Cheguei a vender 22 caldeirões
de caldo de mocotó num dia.
Essa demanda me fez abrir o
restaurante."
Até quatro anos atrás, o Mocotó tinha apenas dez mesas e
era um bocado mais simples. O
ambiente mudou um pouco depois de uma temporada de "seis
meses e oito dias" que Zé Almeida passou no Nordeste.
Quando voltou, o filho, Rodrigo, 26, formado em gastronomia, tinha feito uma reforma
que não agradou muito a Zé Almeida. "Ele tomou um susto e
eu, uma bronca", conta Rodrigo, que hoje toca o restaurante
e impõe seu toque seja por
meio de uma apresentação
mais cuidadosa dos pratos, da
atenção dispensada aos clientes, ou de seu trabalho de pesquisa, como uma viagem em
busca de pingas. Sim, o Mocotó
oferece mais de 340 marcas de
cachaça, fora as garrafas que,
por fazerem parte de uma coleção, só "enfeitam" a prateleira.
Da roça à cozinha
A trajetória de Zé Almeida se
assemelha à de muitos outros
homens que trocaram o sertão
nordestino pela vida em São
Paulo e aqui encontraram espaço no setor de alimentação.
Surgiram casas de decoração
simples, pratos de boa qualidade e preços, em geral, bastante
razoáveis.
Agricultor em Piquet Carneiro, no Ceará, Raimundo Nonato Oliveira, 53, veio para cá "ganhar a vida mais fácil". "É melhor que trabalhar na roça", diz.
Foi garçom em vários restaurantes antes de comprar, há 24
anos, o Rancho Nordestino, na
Bela Vista. "Quando a gente
vem de lá, o ramo mais fácil é
restaurante mesmo, porque
não exige muita experiência."
Aos finais de semana, a casa
enche. É um tal de puxa-mesa-daqui-e-põe-acolá. O carro-chefe é o baião-de-dois com
carne-de-sol que pode, é claro,
ser acompanhado por pingas de
vários Estados. "O nordestino
gosta de tomar uma cachacinha
para abrir o apetite", diz.
Outro exemplo de sucesso da
comida nordestina em São
Paulo é o Galinhada do Bahia. O
que começou como um forró
não demorou para virar restaurante, em 1992. "Domingo era
dia de tomar aquela cervejinha,
reunir os amigos. Eu fazia rabada, cozinhava um frango, e o
pessoal ia almoçar em casa e dizia: "Bahia, tu cozinha demais".
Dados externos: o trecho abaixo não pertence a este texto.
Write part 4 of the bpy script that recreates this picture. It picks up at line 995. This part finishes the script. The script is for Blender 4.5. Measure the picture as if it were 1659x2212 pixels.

Foi quando decidi montar o
restaurante", conta o ex-vaqueiro e ex-açougueiro Raimundo Souza Soares, 56.
O Galinhada do Bahia fica em
uma viela em frente ao estádio
da Portuguesa, no Canindé, literalmente no quintal da casa
do Bahia. No "puxadinho", há
espaço e comida farta: galinha
de cabidela, buchada de bode,
feijão tropeiro...
O gosto pela comida também
levou o paraibano Severino Gomes da Silva, o Biu, 59, a montar seu próprio negócio, o Bar
do Biu, em Pinheiros. "Pedi a
conta [de uma empresa de ônibus] para montar meu boteco,
porque a minha vocação era
restaurante. Escutava os amigos mais velhos dizerem que o
melhor era fazer aquilo que a
gente gostava. E o que eu mais
gostava era comer", ri Biu.
Também no bairro de Pinheiros está o Andrade Restaurante. Seu dono, o baiano Manoel Leite de Andrade, 62, está
há 45 anos em São Paulo, dos
quais 25 dedicados à casa de comida nordestina.
De lá, sai aquele que é um
clássico do restaurante: a carne-seca desfiada com macaxeira, jerimum e batata-doce.
"Quando comecei a cozinhar,
decidi desenvolver um trabalho
melhor. Aí, viajei pelo Nordeste, para ver como eram as comidas, como eram feitas."